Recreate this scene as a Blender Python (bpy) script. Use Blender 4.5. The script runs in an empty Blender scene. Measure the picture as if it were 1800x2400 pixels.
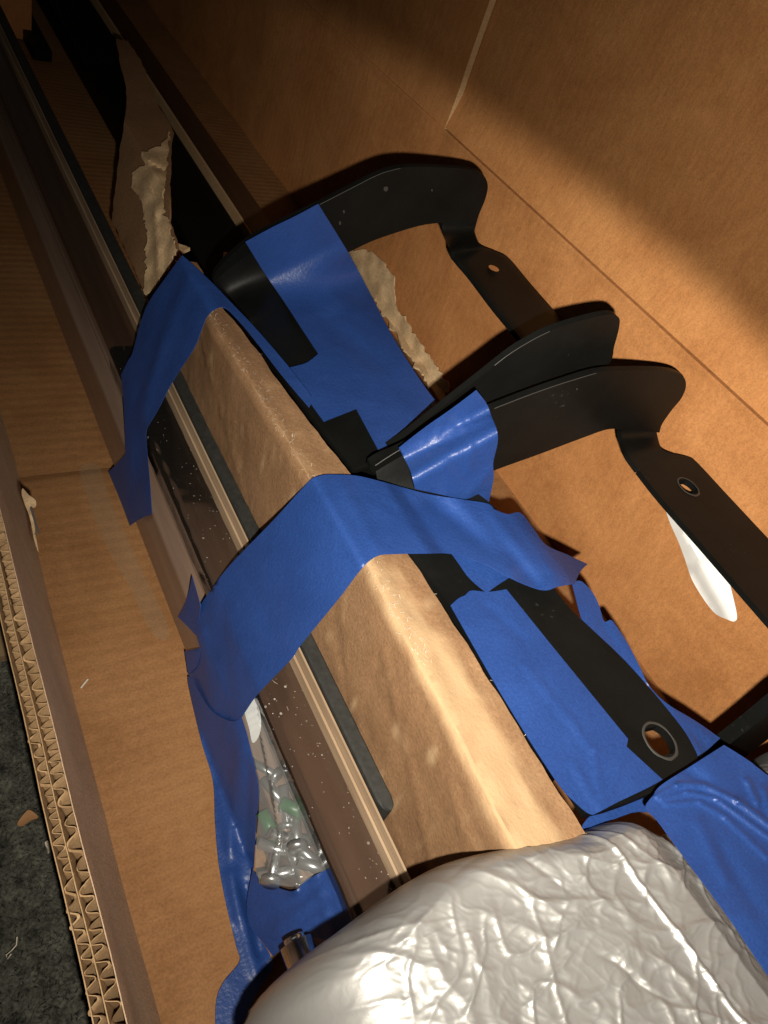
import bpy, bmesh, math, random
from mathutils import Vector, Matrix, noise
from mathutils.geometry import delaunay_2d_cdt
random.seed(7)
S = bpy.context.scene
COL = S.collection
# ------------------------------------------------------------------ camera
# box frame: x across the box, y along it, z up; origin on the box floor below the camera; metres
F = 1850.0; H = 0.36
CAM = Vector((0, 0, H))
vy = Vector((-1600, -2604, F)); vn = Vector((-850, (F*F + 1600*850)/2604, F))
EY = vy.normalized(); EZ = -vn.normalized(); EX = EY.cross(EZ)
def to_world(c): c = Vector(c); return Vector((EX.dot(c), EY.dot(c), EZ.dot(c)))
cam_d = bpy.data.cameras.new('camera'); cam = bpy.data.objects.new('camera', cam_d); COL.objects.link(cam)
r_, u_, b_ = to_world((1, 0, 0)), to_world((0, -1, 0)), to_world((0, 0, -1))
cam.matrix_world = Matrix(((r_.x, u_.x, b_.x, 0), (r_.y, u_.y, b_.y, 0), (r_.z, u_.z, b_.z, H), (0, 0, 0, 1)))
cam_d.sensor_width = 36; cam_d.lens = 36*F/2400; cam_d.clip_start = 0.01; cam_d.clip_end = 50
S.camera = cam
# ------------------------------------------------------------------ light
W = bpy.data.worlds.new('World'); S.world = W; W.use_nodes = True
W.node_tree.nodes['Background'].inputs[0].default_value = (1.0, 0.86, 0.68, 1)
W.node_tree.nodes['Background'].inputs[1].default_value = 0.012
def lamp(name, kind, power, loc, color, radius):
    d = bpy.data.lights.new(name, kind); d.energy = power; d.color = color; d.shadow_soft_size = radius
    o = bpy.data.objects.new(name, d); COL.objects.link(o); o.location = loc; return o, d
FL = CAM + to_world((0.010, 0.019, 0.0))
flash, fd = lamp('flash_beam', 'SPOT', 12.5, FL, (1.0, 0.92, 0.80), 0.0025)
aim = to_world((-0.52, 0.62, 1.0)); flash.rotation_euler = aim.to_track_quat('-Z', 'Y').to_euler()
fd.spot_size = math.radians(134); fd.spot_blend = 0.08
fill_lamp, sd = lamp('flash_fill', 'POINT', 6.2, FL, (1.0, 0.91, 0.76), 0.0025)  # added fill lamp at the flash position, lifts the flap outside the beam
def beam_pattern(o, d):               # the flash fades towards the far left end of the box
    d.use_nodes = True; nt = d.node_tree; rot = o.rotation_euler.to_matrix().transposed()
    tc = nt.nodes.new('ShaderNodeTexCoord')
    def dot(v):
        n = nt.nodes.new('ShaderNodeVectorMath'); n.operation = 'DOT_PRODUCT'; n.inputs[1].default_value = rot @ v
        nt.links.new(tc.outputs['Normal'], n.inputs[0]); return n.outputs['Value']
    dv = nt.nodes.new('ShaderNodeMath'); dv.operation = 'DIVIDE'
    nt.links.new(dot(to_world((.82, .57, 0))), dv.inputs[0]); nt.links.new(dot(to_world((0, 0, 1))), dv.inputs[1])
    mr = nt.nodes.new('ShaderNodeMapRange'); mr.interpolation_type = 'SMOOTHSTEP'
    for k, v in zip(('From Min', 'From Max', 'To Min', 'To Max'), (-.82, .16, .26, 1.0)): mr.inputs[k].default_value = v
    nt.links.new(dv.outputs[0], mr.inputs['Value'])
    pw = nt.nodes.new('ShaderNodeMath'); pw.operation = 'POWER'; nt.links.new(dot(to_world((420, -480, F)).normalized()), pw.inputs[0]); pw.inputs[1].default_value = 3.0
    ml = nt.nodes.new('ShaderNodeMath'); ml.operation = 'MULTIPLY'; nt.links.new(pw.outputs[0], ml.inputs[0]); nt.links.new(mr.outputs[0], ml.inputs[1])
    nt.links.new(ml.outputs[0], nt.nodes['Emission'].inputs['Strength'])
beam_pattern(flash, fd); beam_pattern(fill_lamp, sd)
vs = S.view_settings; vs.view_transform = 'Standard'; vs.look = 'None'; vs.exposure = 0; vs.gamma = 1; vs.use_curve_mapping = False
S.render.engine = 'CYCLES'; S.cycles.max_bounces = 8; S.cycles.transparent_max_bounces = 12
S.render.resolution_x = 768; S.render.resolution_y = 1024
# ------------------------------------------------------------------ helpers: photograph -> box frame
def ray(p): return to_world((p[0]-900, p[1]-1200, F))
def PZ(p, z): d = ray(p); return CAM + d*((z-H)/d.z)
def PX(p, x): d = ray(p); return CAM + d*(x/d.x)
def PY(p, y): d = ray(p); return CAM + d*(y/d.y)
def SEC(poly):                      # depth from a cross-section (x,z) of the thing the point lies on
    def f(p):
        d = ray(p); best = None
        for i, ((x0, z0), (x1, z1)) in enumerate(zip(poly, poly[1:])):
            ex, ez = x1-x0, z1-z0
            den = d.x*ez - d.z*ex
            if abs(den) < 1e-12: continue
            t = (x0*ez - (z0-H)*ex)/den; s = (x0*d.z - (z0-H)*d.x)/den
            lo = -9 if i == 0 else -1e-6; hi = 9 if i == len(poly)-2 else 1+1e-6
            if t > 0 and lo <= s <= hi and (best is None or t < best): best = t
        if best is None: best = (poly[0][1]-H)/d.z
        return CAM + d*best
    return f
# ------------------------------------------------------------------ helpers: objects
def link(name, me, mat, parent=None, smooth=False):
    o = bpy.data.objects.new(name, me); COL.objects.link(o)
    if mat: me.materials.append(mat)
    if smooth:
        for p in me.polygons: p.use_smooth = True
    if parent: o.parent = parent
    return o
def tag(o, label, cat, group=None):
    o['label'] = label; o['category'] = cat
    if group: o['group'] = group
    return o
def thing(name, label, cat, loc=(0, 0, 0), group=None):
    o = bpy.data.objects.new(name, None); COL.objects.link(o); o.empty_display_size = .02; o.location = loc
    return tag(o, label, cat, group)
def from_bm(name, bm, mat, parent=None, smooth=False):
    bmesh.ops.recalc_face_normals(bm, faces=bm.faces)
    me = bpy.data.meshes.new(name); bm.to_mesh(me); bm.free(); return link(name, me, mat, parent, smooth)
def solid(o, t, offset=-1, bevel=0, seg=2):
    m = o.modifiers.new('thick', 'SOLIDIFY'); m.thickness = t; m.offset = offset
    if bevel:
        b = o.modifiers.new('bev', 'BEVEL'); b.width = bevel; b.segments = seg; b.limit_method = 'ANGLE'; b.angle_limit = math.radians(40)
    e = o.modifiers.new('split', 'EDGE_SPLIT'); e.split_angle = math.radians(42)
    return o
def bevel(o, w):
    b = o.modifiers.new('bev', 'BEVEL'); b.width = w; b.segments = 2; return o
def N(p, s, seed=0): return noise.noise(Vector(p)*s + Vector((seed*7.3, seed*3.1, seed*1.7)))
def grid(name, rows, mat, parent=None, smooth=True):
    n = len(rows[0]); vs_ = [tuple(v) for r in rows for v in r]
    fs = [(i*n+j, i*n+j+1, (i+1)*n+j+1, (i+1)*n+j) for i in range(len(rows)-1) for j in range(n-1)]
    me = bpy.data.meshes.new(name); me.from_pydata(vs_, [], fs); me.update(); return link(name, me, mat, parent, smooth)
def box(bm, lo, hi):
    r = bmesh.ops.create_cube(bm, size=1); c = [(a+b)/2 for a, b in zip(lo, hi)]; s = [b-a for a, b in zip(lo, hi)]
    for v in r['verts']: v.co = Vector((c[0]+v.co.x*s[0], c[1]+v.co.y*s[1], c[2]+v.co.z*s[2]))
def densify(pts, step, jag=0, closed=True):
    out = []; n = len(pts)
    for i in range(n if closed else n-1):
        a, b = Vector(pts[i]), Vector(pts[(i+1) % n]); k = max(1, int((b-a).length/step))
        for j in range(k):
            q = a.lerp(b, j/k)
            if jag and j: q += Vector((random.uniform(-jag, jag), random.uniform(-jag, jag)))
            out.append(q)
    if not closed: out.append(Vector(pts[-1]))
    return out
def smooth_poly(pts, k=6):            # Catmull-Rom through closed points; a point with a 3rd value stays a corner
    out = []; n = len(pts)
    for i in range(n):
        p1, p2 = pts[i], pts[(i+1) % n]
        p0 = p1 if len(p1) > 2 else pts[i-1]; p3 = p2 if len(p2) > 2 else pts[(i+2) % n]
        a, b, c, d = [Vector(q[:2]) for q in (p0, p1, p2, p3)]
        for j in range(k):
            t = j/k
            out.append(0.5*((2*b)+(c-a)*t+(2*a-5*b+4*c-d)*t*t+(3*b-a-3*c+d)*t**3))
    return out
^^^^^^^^
* _Work to do_
Copy out every line of the data that includes "scene".

* _Output below_
Recreate this scene as a Blender Python (bpy) script. Use Blender 4.5. The script runs in an empty Blender scene. Measure the picture as if it were 1800x2400 pixels.
S = bpy.context.scene